The one on the team, who doesn’t care anything about the law, is Benicio Del Toro’s character, who is only bent on revenge for the gruesome killings of his wife and child.

Sicario is an extremely exciting and well-done film, but I warn you that it is not for the faint of heart.



My only problem with it was my expectation, after seeing her kick ass in Edge of Tomorrow, that Emily would be kicking ass in this film, instead of being the straight arrow.  In this kind of war, ”letters,” sometimes are best held up in the post office.  

I give Sicario a 4.4 out of 5.



Maze Runner: The Scorch Trials











Director Wes Bal’s Maze Runner: The Scorch Trials suffers some of the sophomore blues of many trilogies, although it does deliver on action.
The problem with Writer T.S. Nowlin’s screenplay is that the film starts out erratically, leaving viewers thinking they may have missed a sequel in between.  It takes several minutes before we are connected to where the initial film left off and can start to relax and enjoy it.   However, viewers, who haven’t seen the initial film will be totally lost.

For the most part, the film is a pleasant respite from the batch of “Based on a true story” films that have been coming out.  It’s a fantasy adventure and takes us to a different, albeit not very pleasant, world.

Not being a reader of James Dasher’s books, it was not until the last 15 minutes, that I realized this was not the end of the story and there would be a Part 3. 


The downside of that is the unconvincing performance of the lead character (Thomas) by Dylan O’Brien.   He makes Thomas seem so clueless that, instead of making me anticipate the next film, I’m disappointed there was no resolution in this one.

I can only give Maze Runner: The Scorch Trials an overall 3 out of 5, when it was headed for higher a higher rating.


Black Mass









 Like Pawn Sacrifice, Director Scott Cooper’s Black Mass is, also, a docu-drama, but with more emphasis on the drama.  However, also, like Pawn Sacrifice, the main character is not at all sympathetic and, since the authorities are just as bad as he is, there is really no one to root for.

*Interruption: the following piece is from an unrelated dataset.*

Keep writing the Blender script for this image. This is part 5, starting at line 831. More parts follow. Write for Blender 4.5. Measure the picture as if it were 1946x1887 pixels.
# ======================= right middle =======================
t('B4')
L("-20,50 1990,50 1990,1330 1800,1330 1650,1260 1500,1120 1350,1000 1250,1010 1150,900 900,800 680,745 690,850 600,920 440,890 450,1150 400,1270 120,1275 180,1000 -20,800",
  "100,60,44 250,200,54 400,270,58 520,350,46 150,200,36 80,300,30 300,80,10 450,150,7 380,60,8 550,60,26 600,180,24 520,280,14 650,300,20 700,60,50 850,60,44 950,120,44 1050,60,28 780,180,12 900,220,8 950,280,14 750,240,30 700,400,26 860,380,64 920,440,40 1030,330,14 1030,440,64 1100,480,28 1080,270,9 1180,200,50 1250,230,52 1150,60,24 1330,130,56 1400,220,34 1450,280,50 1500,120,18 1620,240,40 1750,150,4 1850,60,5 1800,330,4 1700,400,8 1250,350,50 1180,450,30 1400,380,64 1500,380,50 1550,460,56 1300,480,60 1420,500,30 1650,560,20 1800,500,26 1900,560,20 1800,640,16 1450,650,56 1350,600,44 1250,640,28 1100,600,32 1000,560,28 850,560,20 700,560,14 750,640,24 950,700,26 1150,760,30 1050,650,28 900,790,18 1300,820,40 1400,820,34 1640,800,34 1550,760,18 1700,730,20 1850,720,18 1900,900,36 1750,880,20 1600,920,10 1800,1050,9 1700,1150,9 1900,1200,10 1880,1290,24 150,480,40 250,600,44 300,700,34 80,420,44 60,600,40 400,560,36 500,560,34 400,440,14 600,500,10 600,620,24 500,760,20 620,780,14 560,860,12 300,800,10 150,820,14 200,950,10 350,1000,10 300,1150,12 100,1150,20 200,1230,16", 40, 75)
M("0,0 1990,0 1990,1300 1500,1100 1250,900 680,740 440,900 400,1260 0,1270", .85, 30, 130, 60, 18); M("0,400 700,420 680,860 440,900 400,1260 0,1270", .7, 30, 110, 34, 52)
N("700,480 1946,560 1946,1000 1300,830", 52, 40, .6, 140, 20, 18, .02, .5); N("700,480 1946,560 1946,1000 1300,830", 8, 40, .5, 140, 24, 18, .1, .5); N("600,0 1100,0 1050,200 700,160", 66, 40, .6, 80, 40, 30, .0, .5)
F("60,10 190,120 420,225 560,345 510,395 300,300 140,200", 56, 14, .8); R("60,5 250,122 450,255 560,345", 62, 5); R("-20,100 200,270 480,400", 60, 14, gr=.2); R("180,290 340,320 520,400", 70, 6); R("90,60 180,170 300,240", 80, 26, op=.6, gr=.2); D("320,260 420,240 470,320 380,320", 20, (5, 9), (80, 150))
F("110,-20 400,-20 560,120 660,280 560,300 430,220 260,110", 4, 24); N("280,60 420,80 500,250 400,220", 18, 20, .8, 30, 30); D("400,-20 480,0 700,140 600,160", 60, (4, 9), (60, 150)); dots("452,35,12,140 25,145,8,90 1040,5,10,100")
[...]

The script by Mark Mallouk and James Butterworth, for the most part, keeps the years-skipping story moving, but allows some characters like Bulger’s wife to simply disappear  without sufficient resolution.
 
The best thing about the film is some of the performances.  First of all Johnny Depp redeems himself with some of his recent bad choices… Mordecai, The Lone Ranger…and gives an award-worthy portrayal of the notorious James “Whitey” Bulger.  
Joel Edgerton also gives a fine performance as John Connolly, the FBI agent, who allows Bulger to build his empire. 

But, in some respects, the most interesting performance is by Benedict Cumberbach as Whitey’s brother Billy, who was a power in the Massachusetts State Senate.  Seeing how the man who plays the arrogant Sherlock Holmes in the BBC series holds his chest in and creates an air of meekness, not to mention his handling of the Boston accent, is a testament to the art that, occasionally, rises above the craft of acting.

I give Black Mass a 4 out of 5.

Pawn Sacrifice










Director Edward Zwick’s Pawn Sacrifice is a worthy attempt to depict the Cold War period of the mid-‘60s, when Chess Master Bobby Fischer’s defeat of Russian players meant as much to the U.S. Government as it did to him.


The film is told in a docu-drama style from a script by Steven Knight based on a story by Stephen J. Rivele and Christopher Wilkinson.

While they succeed in giving a depiction of the times, they falter at depicting the drama of the game and its history.  For instance, the flow of pieces in the reputed best single game in history between Fischer and Boris Spassky is not even dramatized.

The biggest problem with this story, however, is that, beset with undiagnosed personal demons, Bobby Fischer was not a very likeable guy and there are times when the viewer loses sympathy with him and doesn’t care if he wins or loses.

Toby Maguire tries hard to bring humanity to Fischer’s character, but the better performances are by Live Schreiber as Spassky and Peter Sarsgaard as Father Bill Lombardy, Fischer’s friend.

The sad part of this story is that, like Alan Turing (The Imitation Game), once Fischer  gave the Government  “its” victory, he became a castaway and had to live out his life in Iceland.

I give Pawn Sacrifice a 3.7 out of 5.